The county is negotiating with Brant to sell or lease the land for the racing complex, Dawida said. He said the company was confident it could raise the money for the project.

"Brant is very committed to making this project a reality," company spokesman Matt Doherty said.

Brant is working with the Austin Company of Cleveland, an engineering and design firm, and Toronto-based Robbie/Young & Wright Architects Inc., which designed the Toronto Skydome, on the project.

The complex would feature a banked oval track three quarters of a mile to a mile in length, 60,000 permanent seats with the capability to add anther 60,000 to 65,000 temporary ones, skyboxes, and a restaurant and bar overlooking the track. Dawida said a multilevel underground parking garage also would be built adjacent to the complex.

Dawida said a state of the art ventiliation system would remove fumes and auto exhaust through the floor of the facility. A tunnel would enable race cars to get to the track from the outside.

Video screens would enable race fans to follow the action around the track and offer them unique perspectives, such as shots from inside the cars. The complex also would be built with a large airport hangar-type door to allow airplanes to be towed inside for shows.

Brant has said its goal is to attract "world-class motor sports" to the facility, and that aspect, maybe more so than the financing or the technology of an indoor facility, may be its toughest challenge.

Neither the National Association for Stock Car Auto Racing or any other sanctioning body is affiliated with the project. NASCAR spokesman Tim Sullivan said yesterday Brant had spoken to the organization about its plans but that was as far as it had gone.

Sullivan said NASCAR currently had five races within a five-hour drive of Pittsburgh -- two in the Poconos, two in Detroit, and one in Indianapolis -- and was happy with its schedule. Pittsburgh currently is not in NASCAR's plans, he said.

"That's not to say Pittsburgh's not an attractive market," he added.

H.A. Wheeler, the president of Speedway Motorsports Inc., which operates six tracks around the country, said Brant's biggest challenge would be securing dates for top races. They are very tough to obtain, and he said a complex of the cost Brant was proposing would need at least one Winston Cup date each year to be viable.

"It's very difficult to make a track work without a NASCAR/Winston Cup race," Wheeler said. "There's a lot of people looking for those dates."

He called Pittsburgh a "great racing market" but added it may be hurt by its proximity to NASCAR events in eastern Pennsylvania.

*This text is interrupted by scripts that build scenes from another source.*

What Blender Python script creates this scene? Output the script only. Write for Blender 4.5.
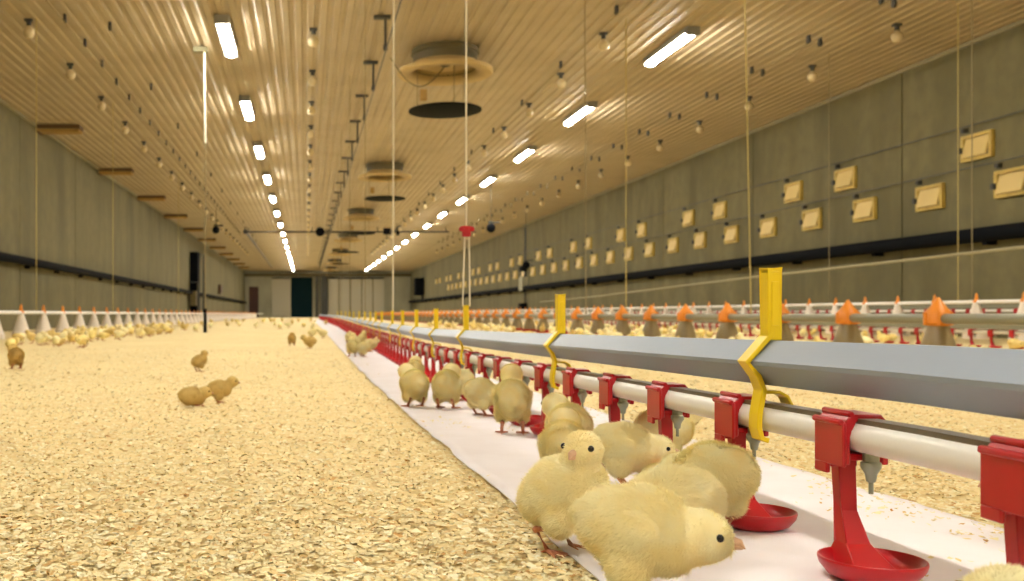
import bpy, bmesh, math, random
import numpy as np
from mathutils import Vector, Matrix, noise
from mathutils.bvhtree import BVHTree
for o in list(bpy.data.objects): bpy.data.objects.remove(o)
S = bpy.context.scene; COL = S.collection
R = math.radians
rng = random.Random(7); NR = np.random.default_rng(7)
# ---------------------------------------------------------------- camera, world, exposure
F = 980.0; CZ = 0.215; VX, VY = 306.0, 314.0; CEIL = 2.8      # focal px, eye height, vanishing point, ceiling above the eye
cd = bpy.data.cameras.new('camera'); cam = bpy.data.objects.new('camera', cd); COL.objects.link(cam)
cam.location = (0, 0, CZ); cam.rotation_euler = (R(90), 0, 0)
cd.sensor_width = 36; cd.lens = F/1024*36; cd.shift_x = (512-VX)/1024; cd.shift_y = (VY-290.5)/1024
cd.clip_start = 0.02; cd.clip_end = 200
cd.dof.use_dof = True; cd.dof.focus_distance = 0.98; cd.dof.aperture_fstop = 12.0
S.camera = cam
w = bpy.data.worlds.new('world'); S.world = w; w.use_nodes = True
w.node_tree.nodes['Background'].inputs[0].default_value = (0.9, 0.8, 0.6, 1); w.node_tree.nodes['Background'].inputs[1].default_value = 0.05
S.view_settings.view_transform = 'Standard'; S.view_settings.look = 'None'; S.view_settings.gamma = 1
S.view_settings.use_curve_mapping = False; S.view_settings.exposure = 0.82
LAMP = 84.0; LAMP_COL = (1.0, 0.955, 0.84, 1)
S.cycles.max_bounces = 8; S.cycles.diffuse_bounces = 5; S.cycles.sample_clamp_indirect = 6

# ---------------------------------------------------------------- helpers
def tag(o, label=None, cat=None, group=None, kind=None):
    if label: o['label'] = label
    if cat: o['category'] = cat
    if group: o['group'] = group
    if kind: o['kind'] = kind
    return o
def empty(name, loc=(0,0,0), rz=0, label=None, cat=None, group=None, kind=None):
    o = bpy.data.objects.new(name, None); COL.objects.link(o); o.empty_display_size = 0.05
    o.location = loc; o.rotation_euler = (0, 0, rz)
    return tag(o, label, cat, group, kind)
def link(name, me, parent=None, loc=(0,0,0)):
    o = bpy.data.objects.new(name, me); COL.objects.link(o); o.parent = parent; o.location = loc
    return o
def children(o, table={}):
    return [c for c in bpy.data.objects if c.parent == o]
class Proto:
    """a thing and the tree of parts under it, ready to be copied"""
    def __init__(s, root, kids=None): s.root = root; s.kids = kids or []
def snap(o): return Proto(o, [snap(c) for c in children(o)])
def dup(p, loc=None, rz=None, label=None, parent=None, scale=None):
    c = p.root.copy(); COL.objects.link(c)
    if parent is not None: c.parent = parent
    if loc is not None: c.location = loc
    if rz is not None: c.rotation_euler = (0, 0, rz)
    if scale is not None: c.scale = (scale,)*3
    if label: c['label'] = label
    for k in p.kids: dup(k, parent=c)
    return c
ORD = ['nearest', 'second', 'third', 'fourth', 'fifth', 'sixth', 'seventh', 'eighth', 'ninth', 'tenth', 'eleventh', 'twelfth', 'thirteenth',
       'fourteenth', 'fifteenth', 'sixteenth', 'seventeenth', 'eighteenth', 'nineteenth', 'twentieth']
TENS = ['twenty-first','twenty-second','twenty-third','twenty-fourth','twenty-fifth','twenty-sixth','twenty-seventh','twenty-eighth','twenty-ninth','thirtieth',
        'thirty-first','thirty-second','thirty-third','thirty-fourth','thirty-fifth','thirty-sixth','thirty-seventh','thirty-eighth','thirty-ninth','fortieth']
ORD += TENS
class MB:
    def __init__(s): s.v = []; s.f = []; s.m = []
    def add(s, vs, fs, mi=0):
        b = len(s.v); s.v += [tuple(v) for v in vs]; s.f += [tuple(i+b for i in f) for f in fs]; s.m += [mi]*len(fs); return s
    def box(s, c, d, mi=0, rot=None):
        x, y, z = d[0]/2, d[1]/2, d[2]/2
        vs = [Vector((i*x, j*y, k*z)) for i in (-1,1) for j in (-1,1) for k in (-1,1)]
        if rot is not None: vs = [rot @ v for v in vs]
        vs = [v+Vector(c) for v in vs]
        return s.add(vs, [(0,1,3,2),(4,6,7,5),(0,4,5,1),(2,3,7,6),(0,2,6,4),(1,5,7,3)], mi)
    def span(s, a, b, mi=0):
        return s.box([(a[i]+b[i])/2 for i in range(3)], [abs(b[i]-a[i]) for i in range(3)], mi)
    def tube(s, pts, rad, n=10, mi=0, caps=True, flat=None):
        pts = [Vector(p) for p in pts]
        if not hasattr(rad, '__len__'): rad = [rad]*len(pts)
        vs = []; fs = []
        for i, p in enumerate(pts):
            t = (pts[min(i+1, len(pts)-1)]-pts[max(i-1, 0)]).normalized()
            a = Vector((0,0,1)) if abs(t.z) < .9 else Vector((1,0,0))
            u = t.cross(a).normalized(); w_ = u.cross(t).normalized()
            for k in range(n):
                an = 2*math.pi*k/n; vs.append(p+u*math.cos(an)*rad[i]+w_*math.sin(an)*rad[i])
        for i in range(len(pts)-1):
            for k in range(n):
                a = i*n+k; b = i*n+(k+1) % n; fs.append((a, b, b+n, a+n))
        if caps: fs.append(tuple(range(n))[::-1]); fs.append(tuple((len(pts)-1)*n+k for k in range(n)))
        return s.add(vs, fs, mi)
    def lathe(s, prof, c=(0,0,0), n=24, mi=0, sy=1.0):
        vs = []; fs = []
        for (r, z) in prof:
            for k in range(n):
                a = 2*math.pi*k/n; vs.append((c[0]+r*math.cos(a), c[1]+r*math.sin(a)*sy, c[2]+z))
        for i in range(len(prof)-1):
            for k in range(n):
                a = i*n+k; b = i*n+(k+1) % n; fs.append((a, b, b+n, a+n))
        fs.append(tuple(range(n))[::-1]); fs.append(tuple((len(prof)-1)*n+k for k in range(n)))
        return s.add(vs, fs, mi)
    def prism(s, prof, y0, y1, mi=0):
        """closed outline in x-z pushed along y"""
        n = len(prof); vs = [(p[0], y0, p[1]) for p in prof]+[(p[0], y1, p[1]) for p in prof]
        fs = [(k, (k+1) % n, (k+1) % n+n, k+n) for k in range(n)]+[tuple(range(n))[::-1], tuple(range(n, 2*n))]
        return s.add(vs, fs, mi)
    def ell(s, c, r, n=16, m=10, rot=None, mi=0):
        vs = []; fs = []
        for i in range(m+1):
            th = math.pi*i/m
            for k in range(n):
                a = 2*math.pi*k/n
                v = Vector((r[0]*math.sin(th)*math.cos(a), r[1]*math.sin(th)*math.sin(a), r[2]*math.cos(th)))
                if rot is not None: v = rot @ v
                vs.append(v+Vector(c))
        for i in range(m):
            for k in range(n):
                a = i*n+k; b = i*n+(k+1) % n; fs.append((a, a+n, b+n, b))
        return s.add(vs, fs, mi)
    def mesh(s, name, mats, smooth=False):
        me = bpy.data.meshes.new(name); me.from_pydata(s.v, [], s.f)
        if not isinstance(mats, (list, tuple)): mats = [mats]
        for m in mats: me.materials.append(m)
        me.polygons.foreach_set('material_index', s.m)
        bm = bmesh.new(); bm.from_mesh(me); bmesh.ops.remove_doubles(bm, verts=bm.verts, dist=1e-6); bmesh.ops.recalc_face_normals(bm, faces=bm.faces); bm.to_mesh(me); bm.free()
        if smooth:
            me.polygons.foreach_set('use_smooth', [True]*len(me.polygons))
            me.set_sharp_from_angle(angle=R(40))
        return me
    def build(s, name, mats, parent=None, smooth=False, loc=(0,0,0), bevel=0):
        o = link(name, s.mesh(name, mats, smooth), parent, loc)
        if bevel:
            b = o.modifiers.new('bevel', 'BEVEL'); b.width = bevel; b.segments = 2; b.limit_method = 'ANGLE'
        return o

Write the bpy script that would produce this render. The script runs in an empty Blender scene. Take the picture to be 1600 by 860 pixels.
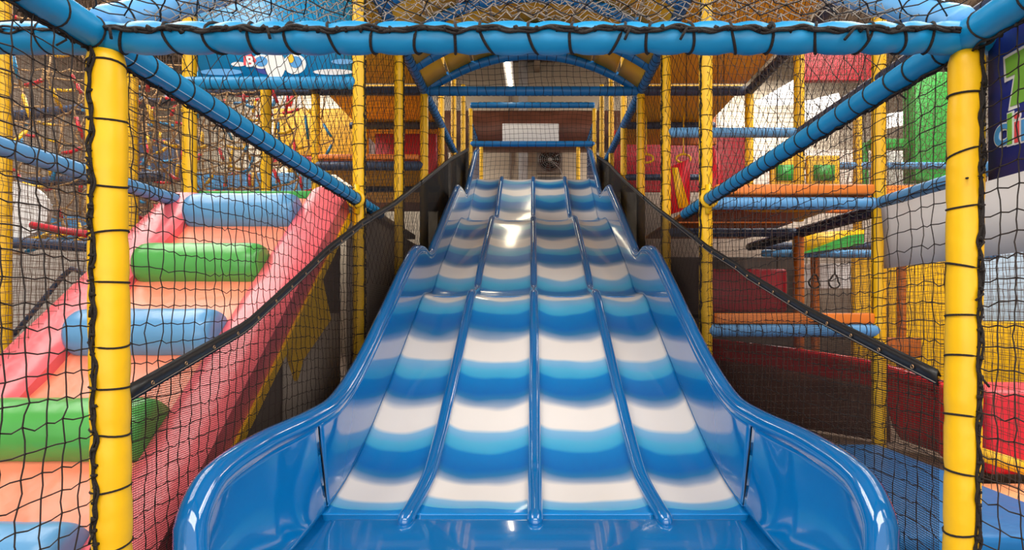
import bpy, math, random
import numpy as np
from mathutils import Vector, Matrix

# ------------------------------------------------------------------ camera, world, lights, exposure
H = 1.04                      # eye height above the hall floor; level heights below are given relative to it
F = 904.0                     # focal length in pixels of the 1600x860 frame
S = bpy.context.scene
COL = S.collection
cam_d = bpy.data.cameras.new('camera'); cam = bpy.data.objects.new('camera', cam_d); COL.objects.link(cam)
cam.location = (0, 0, H); cam.rotation_euler = (math.pi/2, 0, 0)
cam_d.sensor_width = 36; cam_d.lens = F/1600*36
cam_d.shift_x = (800-832)/1600; cam_d.shift_y = (485-430)/1600
cam_d.clip_start = .02; cam_d.clip_end = 200
S.camera = cam
S.view_settings.view_transform = 'Standard'; S.view_settings.look = 'None'
S.view_settings.gamma = 1; S.view_settings.use_curve_mapping = False
S.view_settings.exposure = 0.0
S.cycles.max_bounces = 7; S.cycles.transparent_max_bounces = 24
S.cycles.use_denoising = True
S.cycles.sample_clamp_indirect = 4
w = bpy.data.worlds.new('hall_air'); S.world = w; w.use_nodes = True
w.node_tree.nodes['Background'].inputs[0].default_value = (1, .97, .93, 1)
w.node_tree.nodes['Background'].inputs[1].default_value = 0.85

def area(name, loc, size, size_y, power, rot=(0, 0, 0), col=(1, .95, .88)):
    l = bpy.data.lights.new(name, 'AREA'); l.shape = 'RECTANGLE'; l.size = size; l.size_y = size_y
    l.energy = power; l.color = col
    o = bpy.data.objects.new(name, l); COL.objects.link(o); o.location = loc; o.rotation_euler = rot
    return o
area('front_ceiling_lamp', (0.3, -0.6, H+3.4), 6.0, 1.6, 260, (math.radians(12), 0, 0))
area('front_fill', (0, -2.8, H+.3), 7.0, 2.6, 130, (math.radians(112), 0, 0), (1, .97, .93))  # added fill from behind the camera, brightens the deck undersides
area('left_hall_lamp', (-4.6, 4.0, H+4.6), 3.0, 6.0, 520)
area('right_hall_lamp', (4.6, 4.0, H+4.6), 3.0, 6.0, 520)
area('left_back_lamp', (-5.5, 11.0, H+5.6), 3.0, 4.0, 560)
area('right_back_lamp', (5.5, 11.0, H+5.6), 3.0, 4.0, 560)

# ------------------------------------------------------------------ materials
def sr(r, g, b):
    f = lambda c: (c/255/12.92) if c/255 <= .04045 else ((c/255+.055)/1.055)**2.4
    return (f(r), f(g), f(b), 1)
def mat(name, rgb, rough=.5, bump=0, bscale=20, var=0, vscale=4, metal=0, coat=0, spec=.5, detail=2):
    m = bpy.data.materials.new(name); m.use_nodes = True
    nt = m.node_tree; b = nt.nodes['Principled BSDF']
    b.inputs['Base Color'].default_value = sr(*rgb); b.inputs['Roughness'].default_value = rough
    b.inputs['Metallic'].default_value = metal; b.inputs['Coat Weight'].default_value = coat
    b.inputs['Coat Roughness'].default_value = .06
    b.inputs['Specular IOR Level'].default_value = spec
    tc = nt.nodes.new('ShaderNodeTexCoord')
    if var:
        n = nt.nodes.new('ShaderNodeTexNoise'); n.inputs['Scale'].default_value = vscale; n.inputs['Detail'].default_value = 4
        nt.links.new(tc.outputs['Object'], n.inputs['Vector'])
        r = nt.nodes.new('ShaderNodeValToRGB'); c = sr(*rgb)
        r.color_ramp.elements[0].position = .3; r.color_ramp.elements[1].position = .7
        r.color_ramp.elements[0].color = (*[x*(1-var) for x in c[:3]], 1)
        r.color_ramp.elements[1].color = (*[min(1, x*(1+var)+var*.03) for x in c[:3]], 1)
        nt.links.new(n.outputs['Fac'], r.inputs[0]); nt.links.new(r.outputs[0], b.inputs['Base Color'])
    if bump:
        n = nt.nodes.new('ShaderNodeTexNoise'); n.inputs['Scale'].default_value = bscale; n.inputs['Detail'].default_value = detail
        nt.links.new(tc.outputs['Object'], n.inputs['Vector'])
        bn = nt.nodes.new('ShaderNodeBump'); bn.inputs['Strength'].default_value = bump; bn.inputs['Distance'].default_value = .02
        nt.links.new(n.outputs['Fac'], bn.inputs['Height']); nt.links.new(bn.outputs[0], b.inputs['Normal'])
    return m
M = {}
def vin(k, rgb, **kw):
    M[k] = mat(k+'_vinyl', rgb, rough=kw.pop('rough', .42), bump=kw.pop('bump', .35), bscale=kw.pop('bscale', 9), var=kw.pop('var', .06), **kw)
vin('yellow', (250, 192, 8)); vin('blue', (10, 140, 196)); vin('pale_blue', (92, 160, 215)); vin('slate', (52, 72, 104))
vin('navy_blue', (8, 112, 180)); vin('red', (222, 28, 48)); vin('deep_red', (190, 30, 48)); vin('pink', (238, 104, 112), var=.12, rough=.3)
vin('peach', (255, 142, 108), var=.1, rough=.33); vin('green', (50, 165, 62)); vin('roll_green', (84, 172, 80), rough=.3); vin('roll_blue', (98, 158, 206), rough=.3)
vin('orange', (240, 130, 40)); vin('brown_orange', (190, 98, 22)); vin('mat_peach', (250, 170, 120)); vin('mat_blue', (70, 145, 200)); vin('black', (26, 25, 26), bump=.2)
M['soffit'] = mat('yellow_board', (255, 188, 30), .5, var=.1, vscale=2)
M['soffit2'] = mat('amber_board', (255, 186, 40), .5, var=.12, vscale=2)
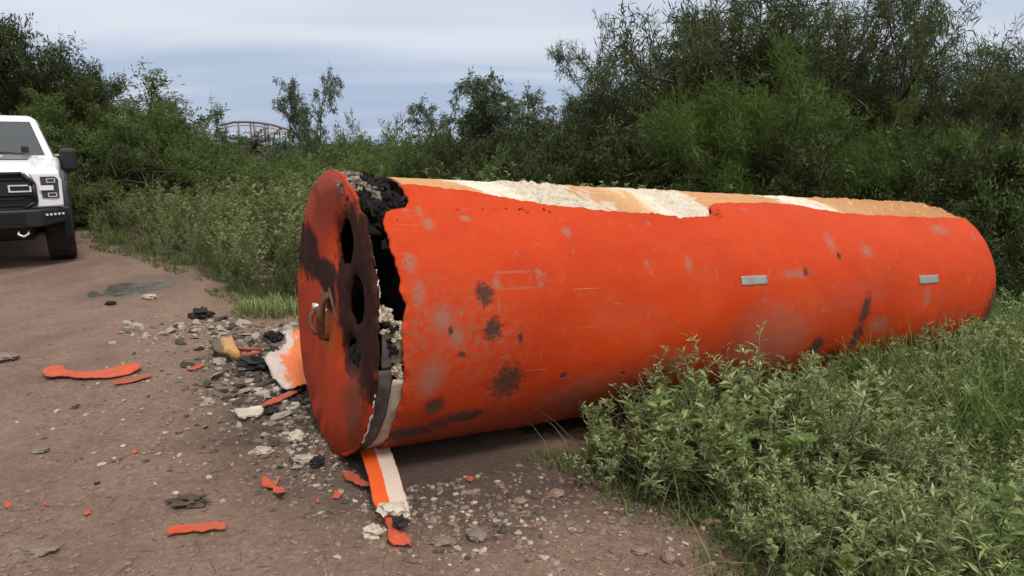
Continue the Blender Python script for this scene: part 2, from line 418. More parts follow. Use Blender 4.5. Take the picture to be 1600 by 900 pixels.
def mat_foam():
    t = NT('weathered_foam'); st = t.attr('st').outputs['Vector']; s3 = t.sepxyz(st)
    n1 = t.noise(st, 4.5, 7, 0.72, 0.8); n2 = t.noise(st, 14, 6, 0.7); n3 = t.noise(st, 55, 5, 0.75)
    x = t.math('ADD', t.math('ADD', s3[0], t.math('MULTIPLY', t.math('SUBTRACT', n1, 0.5), 0.75)), t.math('MULTIPLY', s3[1], -0.35))
    x = t.math('DIVIDE', x, 5.3)
    TAN = (0.62, 0.32, 0.13); TAN2 = (0.56, 0.30, 0.14); WH = (0.80, 0.72, 0.58); W2 = (0.74, 0.66, 0.52)
    GW = (0.66, 0.58, 0.46)
    col = t.ramp(x, [(0.0, TAN), (0.104, (0.64, 0.34, 0.14)), (0.111, WH), (0.150, WH), (0.165, GW), (0.238, GW), (0.250, TAN2), (0.300, (0.66, 0.40, 0.19)), (0.330, WH), (0.350, GW), (0.405, W2), (0.412, TAN),
                     (0.555, TAN2), (0.585, WH), (0.640, W2), (0.665, TAN2), (0.80, (0.52, 0.25, 0.09)), (1.0, (0.45, 0.22, 0.09))])
    grime = t.range(n2, 0.50, 0.78)
    col = t.mix(t.math('MULTIPLY', grime, 0.6), col, (0.38, 0.22, 0.11))
    col = t.mix(t.math('MULTIPLY', t.range(t.noise(st, 32, 6, 0.8), 0.56, 0.68), 0.45), col, (0.22, 0.15, 0.09))
    rs = t.noise(t.mapping(st, (1.0, 3.5, 1)), 6, 6, 0.7, 0.6)
    col = t.mix(t.math('MULTIPLY', t.range(rs, 0.52, 0.70), 0.5), col, (0.50, 0.20, 0.06))
    col = t.mix(t.math('MULTIPLY', t.range(t.noise(st, 9, 6, 0.75, 0.5), 0.58, 0.66), 0.55), col, (0.78, 0.68, 0.53))
    rg = t.math('MULTIPLY', t.attr('lump').outputs['Fac'], t.range(n3, 0.48, 0.70))
    col = t.mix(t.math('MULTIPLY', rg, 0.85), col, (0.17, 0.13, 0.095))
    ch = t.range(s3[0], 0.30, 0.262)
    col = t.mix(ch, col, (0.012, 0.010, 0.009))
    t.base(col, 0.85, 0.2)
    t.bump(t.math('ADD', t.math('MULTIPLY', n2, 0.6), t.math('MULTIPLY', n3, 0.6)), 0.9, 0.02)
    return t.m
M_FOAM = mat_foam()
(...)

"NASCAR is almost a franchise-like deal," he said. "It's difficult to build in someone's back yard."

Doherty said it was premature to discuss specific events because organizations wouldn't sanction races until tracks had been completed. Dawida said one advantage Brant would have was the indoor track, which could make early or late season races more viable in Pittsburgh. The NASCAR season runs from mid-February to late November. He also said there were other types of racing available.

"It's not just NASCAR we're after," he said.

Brant hopes to use the complex for 200 events a year. Dawida said 40 of them would be auto racing. It hopes to begin building next year with completion planned in 2002.

Wheeler said building an enclosed motorsports facility was not as far-out as it might seem. He said Speedway explored the idea of enclosing its Bristol, Tenn., track but was sobered by the cost -- some $30 million. It is not unusual for truck pulls or motorcycle and go-cart racing to be held indoors, although the Brant facility would be the first to offer full-fledged auto racing.

Dawida said he didn't see the complex drawing business from the Lawrence convention center.

"It's a different market. You can't take a 747 and tow it down to the convention center. This is sort of an industrial size kind of thing," he said.

Red Miley, president of Miley Motorsports, which operates Pittsburgh's Pennsylvania Motor Speedway in Imperial, said Brant's proposal came "out of the blue." He said he hoped the venture was successful because it would be good for his business.

"I see it as helping," he said. "We'll feed off it, actually."